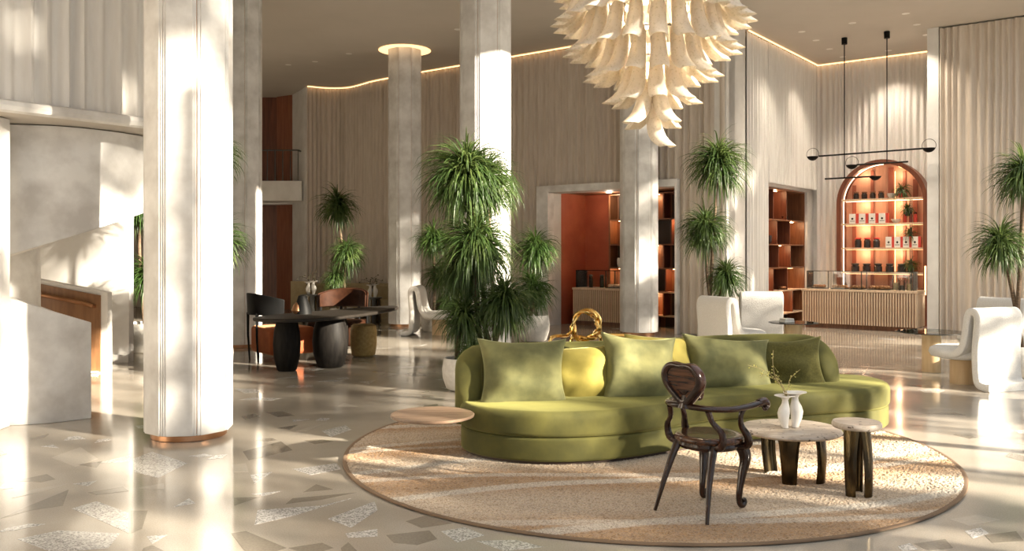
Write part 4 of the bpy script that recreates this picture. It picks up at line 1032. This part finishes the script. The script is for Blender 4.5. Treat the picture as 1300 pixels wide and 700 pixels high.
# ------------------------------------------------------------------ walnut shelf units
def shelf_unit(label, a, d, L, dep, hgt, zs, divs):
    """a: left front floor corner, d: direction along the front; n: into the wall"""
    ang = math.atan2(d.y, d.x); t = thing('shelf_unit', label, 'shelf', a, ang)
    B().box(L/2, dep-.015, 0, L, .03, hgt).o('back_panel', M['walnut'], t, smooth=0)
    for x in (.02, L-.02): B().box(x, dep/2, 0, .04, dep, hgt).o('side_panel', M['walnut'], t, smooth=0)
    for z in zs:
        B().box(L/2, dep/2, z-.03, L-.08, dep-.03, .03).o('shelf', M['oak'] if z < 1 else M['walnut'], t, smooth=0)
    B().box(L/2, dep/2, hgt-.03, L, dep, .03).o('top_panel', M['walnut'], t, smooth=0)
    zz = [0]+list(zs)+[hgt]
    for i, fr_ in enumerate(divs):
        z0, z1 = zz[i], zz[i+1]-.03
        xs = [0]+[f*L for f in fr_]+[L]
        for f in fr_: B().box(f*L, dep/2+.02, z0, .03, dep-.06, z1-z0).o('divider', M['redwood'], t, smooth=0)
        for k, (x0, x1) in enumerate(zip(xs, xs[1:])):
            if (i+k) % 2 == 0:
                l = bpy.data.lights.new('niche_glow', 'POINT'); l.energy = 4.5; l.color = (1, .62, .32); l.shadow_soft_size = .03
                lo = bpy.data.objects.new('niche_glow', l); C.objects.link(lo); lo.parent = t; lo.location = ((x0+x1)/2, dep*.4, z1-.07)
                B().box((x0+x1)/2, dep*.5, z1-.012, (x1-x0)*.5, .03, .010).o('light_strip', M['niche_led'], t, smooth=0)
            else: B().box((x0+x1)/2, dep-.045, z0, (x1-x0)*.75, .02, (z1-z0)*.98).o('dark_panel', M['sheet_dark'], t, smooth=0)
    return t
shelf_unit('walnut shelf unit in the alcove beside the coffee bar', P(-.16, 2.25), u2, 2.8, .45, 3.17, (.26, .80, 1.34, 1.88, 2.46), ((.5,), (.35, .75), (.3, .62), (.42, .7), (.38, .68), (.3, .6)))
shelf_unit('walnut shelf unit at the back of the red-walled doorway', P(-3.45, 1.17), u1, 2.35, .37, 3.05, (.26, .80, 1.34, 1.88, 2.46), ((.5,), (.25, .6, .86), (.3, .62, .84), (.25, .6, .88), (.3, .68, .85), (.3, .6, .86)))
for l, s, t, z, r, h in (('pale bowl on the alcove shelf', -.30, 2.75, 1.341, .10, .09), ('small dark pot on the alcove shelf below the top', -.30, 3.1, 1.881, .05, .2), ('low bowl on the upper alcove shelf', -.30, 4.0, 2.461, .09, .1), ('dark jar on the upper alcove shelf', -.3, 2.6, 2.461, .05, .12),
                         ('cream bowl on the doorway shelf seen past the column', -1.42, 1.25, .801, .13, .10), ('small copper jar on the doorway shelf seen past the column', -1.40, 1.25, 1.341, .05, .2), ('white patterned vase on the doorway shelf past the column', -1.42, 1.25, 1.881, .08, .30), ('dark bottle on the top doorway shelf past the column', -1.4, 1.25, 2.461, .04, .22), ('white box-like jar on the doorway shelf above the counter', -3.2, 1.25, 1.341, .06, .22), ('amber bowl on the low alcove shelf', -.3, 3.9, .801, .09, .08)):
    m = M['ceramic'] if ('pale' in l or 'cream' in l or 'white' in l) else (M['copper'] if ('copper' in l or 'amber' in l) else M['jar_dark'])
    o = B().lathe([(r*.5, 0), (r*.95, h*.35), (r, h*.8), (r*.85, h), (r*.7, h), (0, h*.3)], 20).o('bowl' if 'bowl' in l else 'jar', m, loc=P(s, t, z)); tag(o, l, 'bowl' if 'bowl' in l else 'jar')

# ------------------------------------------------------------------ pendant over the bar
pd = thing('pendant_lamp', 'black balanced-arm pendant lamp hanging above the coffee bar', 'lamp', (0, 0, 0))
R1, R2 = W(1072, 48, 5180/(320-48)), W(1126, 40, 5180/(320-40)); R1.z = R2.z = HC
def at_rod(R, py): return Vector((R.x, R.y, 1.7+(320-py)/1114*R.y))
dd = (R2-R1).normalized()
for R, e in ((R1, 227), (R2, 206)):
    B().lathe([(.06, 0), (.06, .14), (.02, .145)], 16, R.x, R.y, HC-.145).o('canopy', M['black'], pd)
    B().tube([R, at_rod(R, e)], .012, 8).o('rod', M['black'], pd)
def arm(a, b_, name='arm'): B().tube([a, b_], .018, 8).o(name, M['black'], pd)
A1, A2 = at_rod(R1, 196), at_rod(R2, 192); d1 = (A2-A1)/(A2-A1).length
La, Lb = A1-d1*.55, A2+d1*.72
arm(La, Lb)
A3 = at_rod(R1, 226); L3a, L3b = A3-dd*.42, A3+dd*.62; arm(L3a, L3b)
A4 = at_rod(R2, 207); L4a, L4b = A4-dd*.62, A4+dd*.42; arm(L4a, L4b)
for p in (La-dd*.14, Lb+dd*.10, L4a-dd*.10):
    B().tube([p+dd*(.135*math.cos(2*PI*k/40))+Vector((0, 0, .05+.135*math.sin(2*PI*k/40))) for k in range(40)], .006, 6, closed=True).o('globe_ring', M['steel'], pd)
for p in (La-dd*.14, Lb+dd*.10, L4a-dd*.10, L3b+dd*.02):
    B().lathe([(0, -.09), (.06, -.075), (.11, -.03), (.125, 0), (0, .005)], 20, p.x, p.y, p.z).o('dome_shade', M['black'], pd)

# ------------------------------------------------------------------ downlights
spots_px = [(443, 68), (400, 78), (581, 37), (366, 82), (1018, 40), (1036, 51), (1053, 62), (1070, 72), (1082, 29), (1150, 17), (1164, 31), (1176, 44), (1128, 64)]
tr_ = None; DLN = ['recessed downlight in the brown ceiling nearest the ceiling-lit column', 'recessed downlight in the brown ceiling midway between the halo and the far corner', 'recessed downlight in the brown ceiling beside the tall palm column', 'recessed downlight in the brown ceiling nearest the balcony corner']
DLN += ['recessed downlight by the cafe side wall, %s in that row from the chandelier' % w for w in ('first', 'second', 'third', 'fourth')]+['recessed downlight between the pendant canopies and the chandelier']+['recessed downlight beside the stone wall end, %s in that row from the front' % w for w in ('first', 'second', 'third')]+['recessed downlight over the bar, just below the second pendant canopy']
for i, (px, py) in enumerate(spots_px):
    Y = 5180/(320-py); p = W(px, py, Y)
    zone = 'brown ceiling far left of the chandelier' if px < 700 else 'pale ceiling above the coffee bar'
    if tr_ is None:
        tr_ = thing('downlight', DLN[i], 'lamp', (p.x, p.y, HC), 0, 'downlights in the brown ceiling')
        B().lathe([(.075, -.006), (.055, -.010), (.052, -.004)], 20).o('trim_ring', M['white_box'], tr_); B().lathe([(.05, -.005), (0, -.005)], 20).o('lens', M['spot'], tr_)
    if px > 1000 and i % 2 == 0 or px > 1120:
        l = bpy.data.lights.new('downlight_beam', 'SPOT'); l.energy = 260; l.color = (1, .86, .68); l.spot_size = 1.7; l.spot_blend = .8; l.shadow_soft_size = .05
        lo = bpy.data.objects.new('downlight_beam', l); C.objects.link(lo); lo.location = (p.x, p.y, HC-.02)
    if i: dup(tr_, (p.x, p.y, HC), 0, DLN[i], 'downlights in the brown ceiling' if px < 700 else 'downlights above the coffee bar')

# ------------------------------------------------------------------ trees outside the window wall (they throw the dappled shade)
M['tree_leaf'] = mat('tree_leaf', (.05, .10, .02), .6)
def garden_tree(label, c, rx, rz_, od, leaf, seed):
    rnd = random.Random(seed); c = Vector(c); b = B()
    n = int(od*PI*rx*rz_/(leaf*leaf*.36)); ncl = max(6, int(PI*rx*rz_*(2.6 if od < 1.5 else 5))); cl = []
    for k in range(ncl):
        v = Vector((rnd.gauss(0, 1), rnd.gauss(0, 1), rnd.gauss(0, 1))).normalized()*rnd.random()**.4
        cl.append(Vector((v.x*rx, v.y*rx, v.z*rz_+c.z)))
    for k in range(n):
        p = rnd.choice(cl)+Vector((rnd.gauss(0, .24), rnd.gauss(0, .24), rnd.gauss(0, .13)))
        a = Vector((rnd.gauss(0, 1), rnd.gauss(0, 1), rnd.gauss(0, 1))).normalized(); q = a.orthogonal().normalized(); L = leaf*rnd.uniform(.6, 1.3)
        b.add([p-a*L, p+q*L*.38, p+a*L, p-q*L*.38], [(0, 1, 2, 3)])
    stuff(b.o('leaf_crown', M['tree_leaf'], garden, smooth=0, loc=(c.x, c.y, 0)))
    B().tube([(0, 0, -.2), (.05, 0, c.z*.5), (0, .05, c.z)], [.09, .07, .04], 8).o('trunk', M['bark'], garden, loc=(c.x, c.y, 0))
garden = stuff(thing('garden_trees', 'leafy garden trees outside the sunny window wall, dappling the light', 'trees'))
SE, SD = Vector((.454, .891, 0)), Vector((.891, -.454, 0))
# (place along the wall, distance out, crown height, crown half width, half height, leaf cover)
TREES = [(.5, 10, 3.2, 1.3, 1.6, 2.2), (2.6, 10, 3.2, 1.2, 1.5, 2.2), (4.4, 10.5, 3.2, 1.1, 1.3, 2.0), (6.1, 10, 3.1, 1.1, 1.1, .9), (7.7, 10.3, 3.3, 1.1, 1.0, .6), (9.4, 10, 3.2, 1.1, 1.1, 1.0), (5.3, 12.0, 3.4, 1.0, .9, .9),
         (10.9, 10.6, 3.0, .9, 1.1, 1.8), (14.6, 10, 3.2, 1.1, 1.5, 1.8), (16.3, 10.4, 3.3, 1.1, 1.6, 1.6), (12.6, 14, 3.5, .9, .9, 1.4), (18.6, 11, 5.0, 1.3, 2.6, 1.8), (20.8, 11, 5.0, 1.4, 2.8, 1.8), (23.2, 11, 5.0, 1.4, 2.8, 1.6),
         (4.4, 12, 8.3, 1.6, 1.9, 1.4), (7.6, 12, 8.6, 1.6, 1.9, 1.4), (6.0, 13, 9.3, 1.3, 1.0, 1.2), (3.4, 11, 5.0, 1.2, .8, 1.6), (5.4, 11, 4.9, 1.1, .7, 1.3), (7.4, 11, 5.0, 1.2, .7, 1.5), (9.2, 11.4, 5.2, 1.2, .9, 1.9), (10.9, 11, 5.0, 1.0, .8, 1.8), (12.6, 11.4, 5.0, 1.1, .7, 1.6), (14.4, 11, 5.2, 1.1, 1.0, 1.8), (16.4, 11, 5.3, 1.1, 1.0, 1.8), (17.5, 11, 8.0, 1.6, 2.2, 1.8), (19.6, 12, 9.2, 1.8, 2.4, 2.2), (22.4, 12, 9.2, 1.8, 2.4, 2.2), (13.2, 10.5, 4.6, .9, .8, .5), (5.2, 12, 9.6, 1.3, .6, 3.0), (6.7, 12, 9.65, 1.1, .6, 3.0)]
for i, (l, a, z, rx, rz_, od) in enumerate(TREES):
    p = SE*l+SD*a; z += 1.15 if z < 6 else 1.3
    garden_tree('', (p.x, p.y, z), rx, rz_, od, .15, 40+i)

# lamp added to the red room ceiling to brighten its wall and counter
rl = thing('downlight', 'downlight added in the ceiling to brighten the red-walled doorway room', 'lamp', P(-3.3, .95, OH+.02), 0)
B().lathe([(.075, -.006), (.055, -.010), (.052, -.004)], 20).o('trim_ring', M['white_box'], rl); B().lathe([(.05, -.005), (0, -.005)], 20).o('lens', M['spot'], rl)
l = bpy.data.lights.new('downlight_beam', 'POINT'); l.energy = 15; l.color = (1, .85, .66); l.shadow_soft_size = .05
lo = bpy.data.objects.new('downlight_beam', l); C.objects.link(lo); lo.parent = rl; lo.location = (0, 0, -.12)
○ ○ ○ ○
- **STATED PROBLEM**: Across the data above, how many lines include the word "that"? Give only the count.

- **RESULT**: 2